Buffon, the great French naturalist, studied, and ascertained that the earth has been subject to changes which must have required millions of years. He wrote: "The waters of the sea have produced the mountains and valleys of the land—the waters of the heavens, reducing all to a level, will at last deliver the whole land over to the sea, and the sea, successively prevailing over the land, will leave dry new continents like those which we inhabit."
He was at once summoned before the Faculty of Theology in Paris to recant his opinions, saying, "I declare that I had no intention to contradict the text of Scripture; that I believe most firmly all therein related about the creation, both as to order of time and matter of fact; I abandon everything in my book respecting the formation of the earth, and, generally, all which may be contrary to the narration of Moses."
SIR CHARLES LYELL.
A little more than a century later, at Kinnordy, Forfarshire, Scotland, a boy was born, Charles Lyell, who was destined not only to make geology as fascinating to the world as a novel, but to prove more fully and conclusively than any one had previously done that the world is not only six thousand years old, but perhaps six thousand million years old; and that man has lived here not for a few centuries only, but for thousands of centuries.
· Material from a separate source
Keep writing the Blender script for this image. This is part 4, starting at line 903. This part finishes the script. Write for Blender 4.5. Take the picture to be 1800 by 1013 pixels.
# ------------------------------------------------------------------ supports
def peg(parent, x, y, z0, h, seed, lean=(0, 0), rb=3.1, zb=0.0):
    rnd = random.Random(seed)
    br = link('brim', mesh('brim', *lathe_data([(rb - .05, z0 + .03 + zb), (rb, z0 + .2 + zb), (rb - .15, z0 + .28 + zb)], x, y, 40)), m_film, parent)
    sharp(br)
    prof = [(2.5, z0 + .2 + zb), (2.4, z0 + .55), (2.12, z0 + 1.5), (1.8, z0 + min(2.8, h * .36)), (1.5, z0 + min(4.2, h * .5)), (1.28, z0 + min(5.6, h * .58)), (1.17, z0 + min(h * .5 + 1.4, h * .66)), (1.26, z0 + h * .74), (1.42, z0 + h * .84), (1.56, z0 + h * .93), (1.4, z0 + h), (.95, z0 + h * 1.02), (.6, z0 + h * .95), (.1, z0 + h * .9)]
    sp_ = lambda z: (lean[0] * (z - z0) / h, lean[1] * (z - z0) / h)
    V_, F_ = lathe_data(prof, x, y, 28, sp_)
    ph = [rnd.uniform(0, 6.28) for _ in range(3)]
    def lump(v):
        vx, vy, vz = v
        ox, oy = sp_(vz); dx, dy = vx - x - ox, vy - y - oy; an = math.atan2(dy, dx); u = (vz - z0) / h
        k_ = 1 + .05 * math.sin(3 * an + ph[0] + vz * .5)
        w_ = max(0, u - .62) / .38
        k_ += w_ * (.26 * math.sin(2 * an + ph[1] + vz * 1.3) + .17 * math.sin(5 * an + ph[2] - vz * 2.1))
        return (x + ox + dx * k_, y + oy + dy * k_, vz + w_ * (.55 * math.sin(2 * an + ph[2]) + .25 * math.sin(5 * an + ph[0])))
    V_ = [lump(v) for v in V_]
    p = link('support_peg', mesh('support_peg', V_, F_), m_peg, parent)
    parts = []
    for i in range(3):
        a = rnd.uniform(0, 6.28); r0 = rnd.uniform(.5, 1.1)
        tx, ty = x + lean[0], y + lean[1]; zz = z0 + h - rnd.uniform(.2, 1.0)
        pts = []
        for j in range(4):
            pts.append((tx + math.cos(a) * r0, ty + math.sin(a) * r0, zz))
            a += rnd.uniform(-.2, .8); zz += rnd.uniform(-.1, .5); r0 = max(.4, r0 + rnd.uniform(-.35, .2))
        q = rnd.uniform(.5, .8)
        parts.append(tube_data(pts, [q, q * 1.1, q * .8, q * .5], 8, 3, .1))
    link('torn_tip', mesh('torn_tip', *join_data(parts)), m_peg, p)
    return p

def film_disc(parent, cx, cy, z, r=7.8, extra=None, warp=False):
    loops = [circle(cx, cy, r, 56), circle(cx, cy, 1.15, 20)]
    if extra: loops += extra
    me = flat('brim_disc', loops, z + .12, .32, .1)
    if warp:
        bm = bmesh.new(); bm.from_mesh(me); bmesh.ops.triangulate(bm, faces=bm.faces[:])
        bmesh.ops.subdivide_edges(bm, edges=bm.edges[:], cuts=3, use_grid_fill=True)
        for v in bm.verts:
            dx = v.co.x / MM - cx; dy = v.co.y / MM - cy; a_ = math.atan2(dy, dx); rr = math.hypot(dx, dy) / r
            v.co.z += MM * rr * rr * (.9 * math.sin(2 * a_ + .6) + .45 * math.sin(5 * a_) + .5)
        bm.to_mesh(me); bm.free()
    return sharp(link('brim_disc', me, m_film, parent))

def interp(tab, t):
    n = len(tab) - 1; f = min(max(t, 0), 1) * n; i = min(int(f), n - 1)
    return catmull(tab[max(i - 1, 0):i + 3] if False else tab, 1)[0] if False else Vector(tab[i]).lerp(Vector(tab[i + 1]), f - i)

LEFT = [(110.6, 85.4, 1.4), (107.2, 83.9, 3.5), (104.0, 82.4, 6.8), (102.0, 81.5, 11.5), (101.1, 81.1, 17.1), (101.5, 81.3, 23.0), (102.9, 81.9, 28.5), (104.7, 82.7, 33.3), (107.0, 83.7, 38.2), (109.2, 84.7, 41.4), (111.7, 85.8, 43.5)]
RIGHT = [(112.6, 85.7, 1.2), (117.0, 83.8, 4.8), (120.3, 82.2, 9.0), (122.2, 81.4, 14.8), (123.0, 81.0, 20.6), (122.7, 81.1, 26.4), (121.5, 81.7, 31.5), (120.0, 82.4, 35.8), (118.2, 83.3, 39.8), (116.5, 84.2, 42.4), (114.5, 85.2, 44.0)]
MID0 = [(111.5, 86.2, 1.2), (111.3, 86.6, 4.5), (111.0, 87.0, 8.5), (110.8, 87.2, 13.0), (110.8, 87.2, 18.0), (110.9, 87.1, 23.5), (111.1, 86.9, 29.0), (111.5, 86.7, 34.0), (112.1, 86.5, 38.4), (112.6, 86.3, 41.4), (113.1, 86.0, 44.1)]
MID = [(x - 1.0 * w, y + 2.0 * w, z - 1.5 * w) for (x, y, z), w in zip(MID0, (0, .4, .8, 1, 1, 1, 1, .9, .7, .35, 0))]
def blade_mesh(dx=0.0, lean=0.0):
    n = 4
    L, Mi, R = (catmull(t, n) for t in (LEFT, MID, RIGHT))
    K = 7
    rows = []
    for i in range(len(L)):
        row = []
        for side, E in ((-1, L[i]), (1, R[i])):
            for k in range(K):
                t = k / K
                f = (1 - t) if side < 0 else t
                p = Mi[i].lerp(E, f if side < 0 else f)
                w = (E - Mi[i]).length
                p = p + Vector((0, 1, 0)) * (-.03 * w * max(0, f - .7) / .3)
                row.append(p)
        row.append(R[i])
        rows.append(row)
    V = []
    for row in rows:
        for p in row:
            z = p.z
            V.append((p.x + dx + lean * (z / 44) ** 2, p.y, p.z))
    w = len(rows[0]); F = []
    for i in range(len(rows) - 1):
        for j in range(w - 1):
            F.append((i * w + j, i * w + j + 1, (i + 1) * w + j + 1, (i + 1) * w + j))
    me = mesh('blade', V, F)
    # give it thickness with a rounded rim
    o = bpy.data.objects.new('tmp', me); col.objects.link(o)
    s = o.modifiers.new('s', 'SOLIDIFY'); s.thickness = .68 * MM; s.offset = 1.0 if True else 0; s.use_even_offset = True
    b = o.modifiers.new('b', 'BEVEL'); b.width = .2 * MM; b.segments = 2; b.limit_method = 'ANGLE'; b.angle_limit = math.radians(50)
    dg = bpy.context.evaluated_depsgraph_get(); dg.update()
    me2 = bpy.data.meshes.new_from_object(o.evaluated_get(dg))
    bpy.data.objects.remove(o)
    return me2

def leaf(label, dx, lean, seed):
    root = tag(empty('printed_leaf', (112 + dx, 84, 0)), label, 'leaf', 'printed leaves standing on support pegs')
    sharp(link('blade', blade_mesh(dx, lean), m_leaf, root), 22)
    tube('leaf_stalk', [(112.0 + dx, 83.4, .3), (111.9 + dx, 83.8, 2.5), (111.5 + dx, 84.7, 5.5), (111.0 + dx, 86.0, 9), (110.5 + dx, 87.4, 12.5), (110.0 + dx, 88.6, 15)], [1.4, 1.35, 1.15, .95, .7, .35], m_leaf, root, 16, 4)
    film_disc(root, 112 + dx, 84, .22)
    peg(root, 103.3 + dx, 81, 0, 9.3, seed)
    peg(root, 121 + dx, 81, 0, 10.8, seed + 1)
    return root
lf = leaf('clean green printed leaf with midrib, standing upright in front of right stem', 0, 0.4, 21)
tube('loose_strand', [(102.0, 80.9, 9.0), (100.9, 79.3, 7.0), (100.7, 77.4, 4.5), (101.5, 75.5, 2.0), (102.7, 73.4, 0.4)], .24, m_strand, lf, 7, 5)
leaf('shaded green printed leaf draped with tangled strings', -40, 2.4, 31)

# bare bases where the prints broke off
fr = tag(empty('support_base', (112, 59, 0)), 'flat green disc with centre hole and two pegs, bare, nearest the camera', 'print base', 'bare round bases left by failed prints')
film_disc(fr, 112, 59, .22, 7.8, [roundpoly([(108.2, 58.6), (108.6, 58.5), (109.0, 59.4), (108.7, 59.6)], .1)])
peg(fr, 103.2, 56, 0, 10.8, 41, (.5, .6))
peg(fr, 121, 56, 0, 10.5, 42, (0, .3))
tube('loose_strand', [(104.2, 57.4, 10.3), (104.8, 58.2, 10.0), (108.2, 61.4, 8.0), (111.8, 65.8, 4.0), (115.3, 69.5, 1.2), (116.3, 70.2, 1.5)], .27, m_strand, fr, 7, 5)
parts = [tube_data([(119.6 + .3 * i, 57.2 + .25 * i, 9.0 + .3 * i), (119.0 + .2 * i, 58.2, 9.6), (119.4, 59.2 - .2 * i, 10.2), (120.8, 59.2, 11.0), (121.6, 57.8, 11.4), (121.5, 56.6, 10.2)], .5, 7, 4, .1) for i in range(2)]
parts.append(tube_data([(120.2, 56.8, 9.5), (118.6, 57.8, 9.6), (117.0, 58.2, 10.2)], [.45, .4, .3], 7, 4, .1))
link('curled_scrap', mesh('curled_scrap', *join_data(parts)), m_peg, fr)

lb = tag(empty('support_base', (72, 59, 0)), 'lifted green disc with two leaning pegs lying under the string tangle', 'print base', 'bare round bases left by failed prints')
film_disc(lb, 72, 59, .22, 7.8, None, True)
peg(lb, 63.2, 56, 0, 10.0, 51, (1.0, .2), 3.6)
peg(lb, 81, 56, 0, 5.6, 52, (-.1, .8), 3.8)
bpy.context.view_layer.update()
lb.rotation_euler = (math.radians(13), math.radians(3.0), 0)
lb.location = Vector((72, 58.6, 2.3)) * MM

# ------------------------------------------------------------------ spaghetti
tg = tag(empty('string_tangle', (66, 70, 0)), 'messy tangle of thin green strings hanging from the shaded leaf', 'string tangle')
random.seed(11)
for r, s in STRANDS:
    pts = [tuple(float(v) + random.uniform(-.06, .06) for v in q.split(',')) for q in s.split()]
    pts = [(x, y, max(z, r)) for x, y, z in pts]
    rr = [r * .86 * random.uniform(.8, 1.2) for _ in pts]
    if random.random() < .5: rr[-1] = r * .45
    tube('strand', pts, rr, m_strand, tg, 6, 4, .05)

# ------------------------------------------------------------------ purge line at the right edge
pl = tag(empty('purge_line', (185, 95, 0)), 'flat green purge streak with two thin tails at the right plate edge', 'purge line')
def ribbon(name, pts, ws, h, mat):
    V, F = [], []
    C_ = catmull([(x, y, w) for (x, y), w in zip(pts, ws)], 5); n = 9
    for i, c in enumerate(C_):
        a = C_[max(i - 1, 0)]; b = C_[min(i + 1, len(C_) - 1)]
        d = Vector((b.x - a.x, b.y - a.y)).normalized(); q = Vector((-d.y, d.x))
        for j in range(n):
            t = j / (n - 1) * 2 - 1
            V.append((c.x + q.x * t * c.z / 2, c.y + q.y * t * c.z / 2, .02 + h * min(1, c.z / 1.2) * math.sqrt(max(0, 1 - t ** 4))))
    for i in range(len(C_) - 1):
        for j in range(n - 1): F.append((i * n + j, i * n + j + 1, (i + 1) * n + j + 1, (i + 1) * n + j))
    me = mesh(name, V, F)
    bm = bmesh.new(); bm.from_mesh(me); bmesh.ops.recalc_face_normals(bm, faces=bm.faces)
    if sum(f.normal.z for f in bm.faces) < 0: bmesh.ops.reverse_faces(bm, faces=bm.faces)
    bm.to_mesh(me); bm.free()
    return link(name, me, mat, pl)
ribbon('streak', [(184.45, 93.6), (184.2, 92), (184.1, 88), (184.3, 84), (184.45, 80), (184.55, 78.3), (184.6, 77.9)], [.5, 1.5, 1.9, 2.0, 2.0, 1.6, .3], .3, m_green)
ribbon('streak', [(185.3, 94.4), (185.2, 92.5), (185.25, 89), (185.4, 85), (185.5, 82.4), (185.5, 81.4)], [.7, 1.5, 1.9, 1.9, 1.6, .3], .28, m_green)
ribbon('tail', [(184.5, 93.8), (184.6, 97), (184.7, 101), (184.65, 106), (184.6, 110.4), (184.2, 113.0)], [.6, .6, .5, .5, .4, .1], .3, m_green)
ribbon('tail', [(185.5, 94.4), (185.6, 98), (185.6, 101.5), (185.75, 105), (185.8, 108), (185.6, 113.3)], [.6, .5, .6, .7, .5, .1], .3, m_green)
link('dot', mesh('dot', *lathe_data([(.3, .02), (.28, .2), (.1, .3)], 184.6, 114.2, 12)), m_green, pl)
Lyell knew and felt what the Christian world has come to feel, that truth must and will stand, and that there is no real conflict between science and religion.
Charles Lyell, the eldest of ten children, having two brothers and seven sisters, was born November 14, 1797. He had the early training of an educated and refined father, a man who had devoted himself to the study of botany, and written several works on Dante. The mother was a woman of practical common-sense, and from her, doubtless, Charles inherited that good judgment which characterized all his work and life.
At seven the child was sent to Ringwood, to a school kept by Rev. R. S. Davies. Here, being the youngest, and one of the gentlest, he was spared the roughness too often found in boys' schools. At ten he and his brother Tom were sent to a school in Salisbury, sixteen miles from Bartley Lodge, whither the family had moved from Kinnordy.
Though they missed their favorite sport of hay-making, they enjoyed walks to Old Sarum, a famous camp of Roman times. Here the boys amused themselves by heaping up piles of chalk flints on the opposite ridges, and letting them roll down, and dash against each other like two armies.
The teacher, Dr. Radcliffe, was called "Bluebeard," from having his fourth wife. The boys, however, liked him, because he had the rare merit of being impartial, while they were never tired of annoying another teacher, who had his favorites. Says Lyell of these early days, "Monsieur Borelle's room was within one in which I and eight others slept. One night, when we were very angry with him for having spatted us all round with a ruler, for a noise in the schoolroom which only one had made, and no one would confess, we determined to be revenged. We balanced a great weight of heavy volumes on the top of the door, so that no one could open it without their falling on his head. He was caught like a mouse in a trap, and threw a book in a rage at each boy's head, as they lay shamming sound asleep.
"Another stratagem of mine and young Prescott (son of Sir G. P.) was to tie a string across the room from the legs of two beds, so as to trip him up; from this string others branched off, the ends of which were fixed to the great toes of two sound sleepers, so that when Monsieur drew the lines, they woke, making a great outcry. At last we wearied him out, and he went and slept elsewhere.